During the travel back, the father thought something was wrong to be seeing the horse. He tried feeding the horse but it would not eat. When the horse returned, it tried to bite the girl. Confused, the father asked why and the girl explained what she had asked of the horse. She was very embarrassed so the father killed the horse and went back on his journey. 

Another day after all this happened, the daughter was out walking with a friend and scolded what was left of the horse for wanting to marry a human. As she taunted the dead hide, the horse hide wrapped around the girl and ran away with her. Her friend was horrified and ran home to tell her father what had happened. The neighbors all looked for the girl but never found her. 

One day, they found her hanging from a tree branch still wrapped in horse hide and she turned into a silkworm, weaving herself a cocoon. Her friend took her off of the tree and helped her out of the cocoon and took the silk for profit. 

The girl's relatives missed her so much. The girl rode through the sky in the clouds and told her family she was assigned the duty of watching over the silkworms, and that they should not miss her anymore. 

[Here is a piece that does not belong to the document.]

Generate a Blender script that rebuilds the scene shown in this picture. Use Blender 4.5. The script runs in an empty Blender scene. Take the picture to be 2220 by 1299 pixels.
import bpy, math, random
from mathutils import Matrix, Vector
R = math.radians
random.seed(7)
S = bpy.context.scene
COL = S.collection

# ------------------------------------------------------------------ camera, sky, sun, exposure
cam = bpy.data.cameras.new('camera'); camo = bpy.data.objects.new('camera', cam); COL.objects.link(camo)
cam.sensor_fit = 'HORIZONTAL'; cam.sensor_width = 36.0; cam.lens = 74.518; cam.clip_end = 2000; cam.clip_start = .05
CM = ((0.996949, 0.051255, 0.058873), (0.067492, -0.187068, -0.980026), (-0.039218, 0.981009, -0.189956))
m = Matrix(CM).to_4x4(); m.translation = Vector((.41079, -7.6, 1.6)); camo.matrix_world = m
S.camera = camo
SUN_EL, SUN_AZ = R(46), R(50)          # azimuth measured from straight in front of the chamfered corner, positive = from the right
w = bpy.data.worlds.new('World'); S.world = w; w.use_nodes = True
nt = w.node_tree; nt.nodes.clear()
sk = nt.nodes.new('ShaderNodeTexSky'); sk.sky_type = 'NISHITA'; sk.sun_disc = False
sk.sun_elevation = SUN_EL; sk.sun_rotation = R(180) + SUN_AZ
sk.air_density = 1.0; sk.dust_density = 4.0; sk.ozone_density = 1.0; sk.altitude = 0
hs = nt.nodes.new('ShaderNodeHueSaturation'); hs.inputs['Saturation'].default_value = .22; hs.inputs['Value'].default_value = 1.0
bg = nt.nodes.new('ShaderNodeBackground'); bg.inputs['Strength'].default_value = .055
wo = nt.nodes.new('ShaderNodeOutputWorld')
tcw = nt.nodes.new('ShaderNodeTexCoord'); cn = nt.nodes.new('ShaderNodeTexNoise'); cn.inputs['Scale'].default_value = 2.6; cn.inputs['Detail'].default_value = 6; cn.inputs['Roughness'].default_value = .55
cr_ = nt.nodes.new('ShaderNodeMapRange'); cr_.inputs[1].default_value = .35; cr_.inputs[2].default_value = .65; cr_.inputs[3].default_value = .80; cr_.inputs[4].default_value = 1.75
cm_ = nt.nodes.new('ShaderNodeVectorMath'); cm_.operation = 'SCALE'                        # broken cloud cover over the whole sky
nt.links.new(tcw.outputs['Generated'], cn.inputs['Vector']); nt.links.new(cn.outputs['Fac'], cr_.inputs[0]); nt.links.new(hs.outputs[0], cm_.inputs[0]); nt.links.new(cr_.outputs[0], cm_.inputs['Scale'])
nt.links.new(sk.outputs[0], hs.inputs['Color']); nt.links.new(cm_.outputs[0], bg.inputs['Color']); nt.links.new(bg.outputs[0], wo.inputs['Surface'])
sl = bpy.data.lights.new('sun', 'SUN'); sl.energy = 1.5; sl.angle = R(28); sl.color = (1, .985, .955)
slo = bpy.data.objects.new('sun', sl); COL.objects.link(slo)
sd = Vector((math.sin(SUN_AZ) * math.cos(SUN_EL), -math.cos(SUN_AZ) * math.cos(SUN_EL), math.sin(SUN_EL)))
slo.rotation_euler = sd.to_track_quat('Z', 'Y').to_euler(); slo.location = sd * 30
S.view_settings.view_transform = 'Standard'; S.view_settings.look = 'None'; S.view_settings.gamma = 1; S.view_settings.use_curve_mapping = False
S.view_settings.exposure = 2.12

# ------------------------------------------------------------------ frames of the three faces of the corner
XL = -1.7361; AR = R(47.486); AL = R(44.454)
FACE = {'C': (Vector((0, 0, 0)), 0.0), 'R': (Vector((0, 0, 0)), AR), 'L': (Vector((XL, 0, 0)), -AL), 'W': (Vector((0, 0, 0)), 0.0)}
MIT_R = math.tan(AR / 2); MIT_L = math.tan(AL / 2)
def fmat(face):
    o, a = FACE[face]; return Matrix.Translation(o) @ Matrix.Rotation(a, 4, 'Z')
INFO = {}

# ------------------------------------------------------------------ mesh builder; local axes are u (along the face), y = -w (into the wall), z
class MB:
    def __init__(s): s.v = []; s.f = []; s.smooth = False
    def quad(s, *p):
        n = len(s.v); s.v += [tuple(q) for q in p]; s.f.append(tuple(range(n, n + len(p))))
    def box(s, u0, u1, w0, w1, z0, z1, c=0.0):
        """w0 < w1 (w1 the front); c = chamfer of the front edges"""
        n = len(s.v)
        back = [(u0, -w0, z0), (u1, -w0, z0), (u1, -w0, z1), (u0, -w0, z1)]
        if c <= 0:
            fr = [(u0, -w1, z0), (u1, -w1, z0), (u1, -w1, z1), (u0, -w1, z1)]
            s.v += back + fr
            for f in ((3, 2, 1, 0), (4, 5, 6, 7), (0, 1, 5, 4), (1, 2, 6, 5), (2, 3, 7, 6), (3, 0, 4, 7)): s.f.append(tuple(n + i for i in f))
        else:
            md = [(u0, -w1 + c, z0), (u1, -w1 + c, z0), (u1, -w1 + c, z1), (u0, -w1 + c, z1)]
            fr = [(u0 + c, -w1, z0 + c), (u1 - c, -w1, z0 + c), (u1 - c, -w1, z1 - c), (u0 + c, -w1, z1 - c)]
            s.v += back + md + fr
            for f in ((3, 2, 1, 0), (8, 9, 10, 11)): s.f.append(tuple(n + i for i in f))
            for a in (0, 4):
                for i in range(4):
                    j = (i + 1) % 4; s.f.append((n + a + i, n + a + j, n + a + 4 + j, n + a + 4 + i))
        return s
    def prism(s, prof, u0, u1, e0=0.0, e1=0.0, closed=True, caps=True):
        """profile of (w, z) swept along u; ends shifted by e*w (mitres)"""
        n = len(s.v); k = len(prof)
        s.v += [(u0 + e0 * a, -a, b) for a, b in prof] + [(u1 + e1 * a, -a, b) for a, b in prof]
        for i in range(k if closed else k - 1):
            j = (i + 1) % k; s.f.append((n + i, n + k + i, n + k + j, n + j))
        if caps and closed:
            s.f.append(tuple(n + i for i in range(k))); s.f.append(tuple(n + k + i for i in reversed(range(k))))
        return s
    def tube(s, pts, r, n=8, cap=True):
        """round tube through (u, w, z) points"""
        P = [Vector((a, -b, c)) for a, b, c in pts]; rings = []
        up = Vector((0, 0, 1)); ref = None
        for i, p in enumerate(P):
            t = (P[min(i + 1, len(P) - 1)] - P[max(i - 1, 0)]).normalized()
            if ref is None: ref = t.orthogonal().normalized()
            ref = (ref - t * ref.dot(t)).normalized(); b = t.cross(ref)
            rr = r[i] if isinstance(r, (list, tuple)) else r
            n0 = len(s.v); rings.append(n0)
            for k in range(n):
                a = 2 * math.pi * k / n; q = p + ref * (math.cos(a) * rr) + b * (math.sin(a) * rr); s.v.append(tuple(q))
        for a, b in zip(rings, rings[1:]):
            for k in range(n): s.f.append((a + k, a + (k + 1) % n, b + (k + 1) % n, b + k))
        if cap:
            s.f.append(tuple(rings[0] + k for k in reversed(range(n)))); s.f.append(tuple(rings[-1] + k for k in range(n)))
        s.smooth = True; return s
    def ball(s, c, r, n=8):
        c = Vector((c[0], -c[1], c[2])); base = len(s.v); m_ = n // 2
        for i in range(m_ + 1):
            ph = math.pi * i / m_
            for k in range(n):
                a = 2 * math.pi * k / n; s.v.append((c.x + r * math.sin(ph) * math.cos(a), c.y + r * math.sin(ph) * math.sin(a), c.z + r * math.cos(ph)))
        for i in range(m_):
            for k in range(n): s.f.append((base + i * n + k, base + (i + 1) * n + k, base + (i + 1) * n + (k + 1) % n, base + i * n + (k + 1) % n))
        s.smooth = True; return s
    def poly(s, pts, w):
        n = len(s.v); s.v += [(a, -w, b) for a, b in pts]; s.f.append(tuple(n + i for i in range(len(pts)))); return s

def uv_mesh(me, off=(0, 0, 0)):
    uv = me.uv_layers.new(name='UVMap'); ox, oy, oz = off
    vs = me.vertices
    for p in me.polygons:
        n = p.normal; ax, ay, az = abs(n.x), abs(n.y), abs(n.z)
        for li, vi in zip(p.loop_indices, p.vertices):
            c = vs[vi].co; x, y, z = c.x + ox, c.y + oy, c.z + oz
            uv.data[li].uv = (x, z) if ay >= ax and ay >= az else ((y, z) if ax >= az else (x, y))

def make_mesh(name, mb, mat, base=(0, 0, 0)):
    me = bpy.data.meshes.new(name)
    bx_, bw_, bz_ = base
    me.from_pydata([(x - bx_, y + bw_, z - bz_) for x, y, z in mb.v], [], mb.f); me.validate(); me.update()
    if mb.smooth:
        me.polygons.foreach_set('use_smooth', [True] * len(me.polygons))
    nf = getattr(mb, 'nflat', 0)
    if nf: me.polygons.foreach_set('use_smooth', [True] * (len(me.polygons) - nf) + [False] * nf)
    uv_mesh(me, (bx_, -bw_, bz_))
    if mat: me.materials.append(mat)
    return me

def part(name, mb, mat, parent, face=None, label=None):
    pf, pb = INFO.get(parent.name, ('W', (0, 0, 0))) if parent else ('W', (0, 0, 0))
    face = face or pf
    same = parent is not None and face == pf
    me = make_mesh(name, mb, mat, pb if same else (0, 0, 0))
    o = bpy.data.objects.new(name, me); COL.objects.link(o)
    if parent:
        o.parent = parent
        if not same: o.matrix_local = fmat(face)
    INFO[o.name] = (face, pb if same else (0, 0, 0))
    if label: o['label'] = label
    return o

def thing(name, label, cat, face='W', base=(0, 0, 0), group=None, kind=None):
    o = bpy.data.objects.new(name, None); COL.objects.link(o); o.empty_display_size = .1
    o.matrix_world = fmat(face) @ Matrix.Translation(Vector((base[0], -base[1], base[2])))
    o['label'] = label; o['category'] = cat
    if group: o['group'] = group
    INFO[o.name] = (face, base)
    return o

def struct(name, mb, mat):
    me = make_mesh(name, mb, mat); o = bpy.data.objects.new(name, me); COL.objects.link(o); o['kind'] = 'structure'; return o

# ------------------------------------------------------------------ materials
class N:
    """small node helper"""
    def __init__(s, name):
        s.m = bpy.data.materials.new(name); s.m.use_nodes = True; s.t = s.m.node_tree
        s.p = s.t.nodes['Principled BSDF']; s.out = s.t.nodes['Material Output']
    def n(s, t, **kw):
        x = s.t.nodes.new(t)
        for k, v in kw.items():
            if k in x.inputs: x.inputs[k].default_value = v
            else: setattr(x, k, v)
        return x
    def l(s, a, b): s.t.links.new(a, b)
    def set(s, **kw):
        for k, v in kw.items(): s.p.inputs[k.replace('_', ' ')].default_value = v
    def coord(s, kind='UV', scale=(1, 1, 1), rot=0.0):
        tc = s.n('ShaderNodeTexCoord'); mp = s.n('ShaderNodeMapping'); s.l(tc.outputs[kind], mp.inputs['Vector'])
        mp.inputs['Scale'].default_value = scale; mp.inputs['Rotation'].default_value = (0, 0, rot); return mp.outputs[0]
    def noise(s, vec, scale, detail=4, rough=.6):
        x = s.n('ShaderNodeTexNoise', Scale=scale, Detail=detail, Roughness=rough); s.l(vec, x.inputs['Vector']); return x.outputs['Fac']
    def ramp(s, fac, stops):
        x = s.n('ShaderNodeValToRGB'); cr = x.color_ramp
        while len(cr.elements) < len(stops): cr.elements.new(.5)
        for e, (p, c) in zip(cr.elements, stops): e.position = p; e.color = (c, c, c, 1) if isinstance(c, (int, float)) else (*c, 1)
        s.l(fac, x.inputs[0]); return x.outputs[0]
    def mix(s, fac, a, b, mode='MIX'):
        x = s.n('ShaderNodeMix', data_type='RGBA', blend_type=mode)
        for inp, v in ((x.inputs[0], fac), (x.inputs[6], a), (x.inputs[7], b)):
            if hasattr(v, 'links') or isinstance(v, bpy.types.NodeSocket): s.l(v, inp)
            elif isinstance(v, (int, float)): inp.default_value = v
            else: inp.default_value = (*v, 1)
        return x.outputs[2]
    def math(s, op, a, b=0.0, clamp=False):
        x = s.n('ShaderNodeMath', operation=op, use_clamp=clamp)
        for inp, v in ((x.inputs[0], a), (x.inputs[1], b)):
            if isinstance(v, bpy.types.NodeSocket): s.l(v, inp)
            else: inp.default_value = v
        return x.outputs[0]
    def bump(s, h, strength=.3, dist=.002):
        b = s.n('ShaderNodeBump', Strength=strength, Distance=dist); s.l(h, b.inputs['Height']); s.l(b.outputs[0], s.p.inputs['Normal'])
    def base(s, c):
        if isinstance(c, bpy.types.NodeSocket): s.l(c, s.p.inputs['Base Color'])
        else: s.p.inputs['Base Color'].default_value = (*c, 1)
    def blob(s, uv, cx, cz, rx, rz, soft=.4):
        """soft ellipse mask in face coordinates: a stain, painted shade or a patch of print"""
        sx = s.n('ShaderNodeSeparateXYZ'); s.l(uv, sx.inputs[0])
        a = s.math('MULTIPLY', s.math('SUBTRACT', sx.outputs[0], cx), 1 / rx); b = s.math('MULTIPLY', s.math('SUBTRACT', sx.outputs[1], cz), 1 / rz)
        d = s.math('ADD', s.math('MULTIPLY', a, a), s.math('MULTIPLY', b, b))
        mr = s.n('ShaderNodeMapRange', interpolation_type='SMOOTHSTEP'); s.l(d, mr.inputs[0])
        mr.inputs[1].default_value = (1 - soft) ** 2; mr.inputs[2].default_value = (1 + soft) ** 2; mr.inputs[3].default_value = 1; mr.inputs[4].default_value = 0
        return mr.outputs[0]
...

Her family built a temple to her and every year sacrificed and made offerings in her name asking for protection. She is known as the silkworm goddess but also the girl with a horses head. 

After Thoughts

Okay - weird origin story. So she turns down the idea of bestiality, only to be kidnapped and then turned into a goddess of silk but she has a horse face. Why does this remind me of BoJack Horseman?